I have no doubt that Johnny Pesky is resting in peace.
After all, virtually all of his adult life (he died at 92 yesterday) was spent doing what he loved – something connected to baseball, most of the time connected to the Red Sox.
If you’re interested in baseball, you already know much about Pesky and no doubt have already read tributes to him, tho most of you know him because of the “Pesky Pole” and as a wonderfully kind, elderly mentor and cheerleader for several generations of Red Sox players.
My own brush with this little guy (he was 5’9″) goes back to my earliest connections to baseball.
For me, Pesky was one of the first Red Sox players I knew and cared about, along with Ted Williams, Bobby Doerr, Dom DiMaggio, Mel Parnell, and Jimmy Piersall.
I’ve written elsewhere on this site (I Blame You) about my wonderful grandfather’s ‘gift’ to me of the Red Sox. As I was learning about the game, getting to know the players, and going to Fenway one week a year, Pesky was a favorite of mine.
He could field brilliantly and was the part of terrific double plays along with Bobby Doerr. Even better, he could hit, at least get on base (his lifetime average was .307), and, most important, set the table from his number two spot in the line up for my biggest hero, Ted Williams.

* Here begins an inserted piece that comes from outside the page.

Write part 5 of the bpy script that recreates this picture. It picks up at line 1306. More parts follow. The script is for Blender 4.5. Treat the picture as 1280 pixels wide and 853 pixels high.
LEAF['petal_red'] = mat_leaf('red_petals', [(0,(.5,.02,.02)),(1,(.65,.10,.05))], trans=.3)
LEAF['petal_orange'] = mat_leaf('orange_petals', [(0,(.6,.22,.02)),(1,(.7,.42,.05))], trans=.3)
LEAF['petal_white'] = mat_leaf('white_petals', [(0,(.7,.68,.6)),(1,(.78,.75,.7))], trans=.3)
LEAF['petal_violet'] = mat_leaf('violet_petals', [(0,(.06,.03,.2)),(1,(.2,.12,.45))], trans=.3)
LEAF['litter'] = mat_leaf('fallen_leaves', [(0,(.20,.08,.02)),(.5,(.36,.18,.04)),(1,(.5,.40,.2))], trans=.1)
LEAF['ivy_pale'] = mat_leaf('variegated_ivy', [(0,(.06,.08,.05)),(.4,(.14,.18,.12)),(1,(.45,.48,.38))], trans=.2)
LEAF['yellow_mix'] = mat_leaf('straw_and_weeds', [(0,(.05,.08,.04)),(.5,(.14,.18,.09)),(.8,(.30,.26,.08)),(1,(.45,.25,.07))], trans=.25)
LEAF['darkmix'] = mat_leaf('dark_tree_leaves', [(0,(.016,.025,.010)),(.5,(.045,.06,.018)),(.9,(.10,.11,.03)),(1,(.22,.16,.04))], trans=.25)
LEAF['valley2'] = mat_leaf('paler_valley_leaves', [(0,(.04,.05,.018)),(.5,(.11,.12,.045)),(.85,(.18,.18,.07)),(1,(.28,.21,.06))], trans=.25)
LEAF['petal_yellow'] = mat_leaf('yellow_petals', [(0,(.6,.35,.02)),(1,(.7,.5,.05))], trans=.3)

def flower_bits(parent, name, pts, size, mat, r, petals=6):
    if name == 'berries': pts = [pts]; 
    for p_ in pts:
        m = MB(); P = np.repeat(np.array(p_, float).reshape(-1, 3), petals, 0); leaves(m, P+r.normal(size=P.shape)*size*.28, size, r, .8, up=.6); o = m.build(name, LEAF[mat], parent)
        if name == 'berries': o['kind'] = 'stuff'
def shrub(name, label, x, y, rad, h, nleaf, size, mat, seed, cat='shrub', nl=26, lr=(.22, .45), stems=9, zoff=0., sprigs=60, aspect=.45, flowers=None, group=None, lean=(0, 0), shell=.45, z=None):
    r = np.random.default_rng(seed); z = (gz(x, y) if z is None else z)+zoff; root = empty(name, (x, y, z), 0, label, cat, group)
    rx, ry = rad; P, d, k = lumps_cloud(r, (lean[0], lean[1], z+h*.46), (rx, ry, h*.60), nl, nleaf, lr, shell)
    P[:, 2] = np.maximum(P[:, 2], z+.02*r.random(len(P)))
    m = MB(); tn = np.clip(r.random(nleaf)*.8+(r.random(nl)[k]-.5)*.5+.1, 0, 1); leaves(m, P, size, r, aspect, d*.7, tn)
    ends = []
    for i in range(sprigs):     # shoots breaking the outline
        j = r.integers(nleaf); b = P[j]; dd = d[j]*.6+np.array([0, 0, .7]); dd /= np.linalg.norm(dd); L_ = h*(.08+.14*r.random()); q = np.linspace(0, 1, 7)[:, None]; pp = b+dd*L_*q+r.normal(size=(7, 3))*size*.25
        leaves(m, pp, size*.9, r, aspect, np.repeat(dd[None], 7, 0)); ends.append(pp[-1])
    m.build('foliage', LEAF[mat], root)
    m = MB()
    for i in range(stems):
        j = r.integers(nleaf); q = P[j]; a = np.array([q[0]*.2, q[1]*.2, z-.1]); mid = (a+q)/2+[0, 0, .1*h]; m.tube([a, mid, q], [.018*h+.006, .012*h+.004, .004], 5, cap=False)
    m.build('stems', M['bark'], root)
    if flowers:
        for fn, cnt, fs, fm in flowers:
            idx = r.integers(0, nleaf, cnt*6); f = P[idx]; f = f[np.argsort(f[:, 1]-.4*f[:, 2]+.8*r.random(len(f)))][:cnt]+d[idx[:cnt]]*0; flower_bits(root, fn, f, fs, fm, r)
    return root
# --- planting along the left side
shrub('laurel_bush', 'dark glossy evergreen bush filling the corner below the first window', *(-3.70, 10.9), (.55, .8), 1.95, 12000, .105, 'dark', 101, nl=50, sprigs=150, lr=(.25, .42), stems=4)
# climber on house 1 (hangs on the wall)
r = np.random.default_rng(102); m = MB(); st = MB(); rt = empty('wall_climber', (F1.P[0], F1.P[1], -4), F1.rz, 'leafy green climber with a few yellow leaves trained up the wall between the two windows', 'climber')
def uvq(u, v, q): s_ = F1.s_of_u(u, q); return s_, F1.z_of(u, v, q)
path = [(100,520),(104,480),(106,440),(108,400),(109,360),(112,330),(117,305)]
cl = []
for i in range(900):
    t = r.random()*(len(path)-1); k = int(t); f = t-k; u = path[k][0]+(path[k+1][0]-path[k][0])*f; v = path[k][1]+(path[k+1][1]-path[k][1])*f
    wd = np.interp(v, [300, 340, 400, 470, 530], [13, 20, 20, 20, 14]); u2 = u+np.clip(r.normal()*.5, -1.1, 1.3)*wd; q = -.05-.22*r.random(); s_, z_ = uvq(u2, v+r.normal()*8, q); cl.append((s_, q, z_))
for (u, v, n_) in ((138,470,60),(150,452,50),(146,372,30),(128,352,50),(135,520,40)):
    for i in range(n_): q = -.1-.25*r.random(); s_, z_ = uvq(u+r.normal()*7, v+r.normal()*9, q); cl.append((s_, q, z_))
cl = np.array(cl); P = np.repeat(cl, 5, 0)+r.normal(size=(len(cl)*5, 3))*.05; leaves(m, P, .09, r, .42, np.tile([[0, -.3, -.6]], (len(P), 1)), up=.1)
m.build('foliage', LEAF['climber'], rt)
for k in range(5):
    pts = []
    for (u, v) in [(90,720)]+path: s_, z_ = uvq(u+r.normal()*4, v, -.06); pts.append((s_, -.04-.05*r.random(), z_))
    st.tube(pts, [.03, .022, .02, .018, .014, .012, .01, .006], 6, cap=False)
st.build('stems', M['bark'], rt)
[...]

Then suddenly he was gone. For a reason I never could understand, the Sox traded him in 1952. I couldn’t believe it. But tho I didn’t know it at the time, that was a foreshadowing of the current era where very few players stay with a team their whole career.
Pity.
Eventually, I ‘forgave’ the Sox for this perfidy (something I was to do many more times in my life) but was delighted in my adult years when he came back to the Sox, became a fixture in the Red Sox Nation, and the Sox retired his number (6) even though he never made it to the Hall of Fame.
PS-If you haven’t read David Halberstam’s The Teammates: A Portrait of a Friendship, you’ve got a treat in store.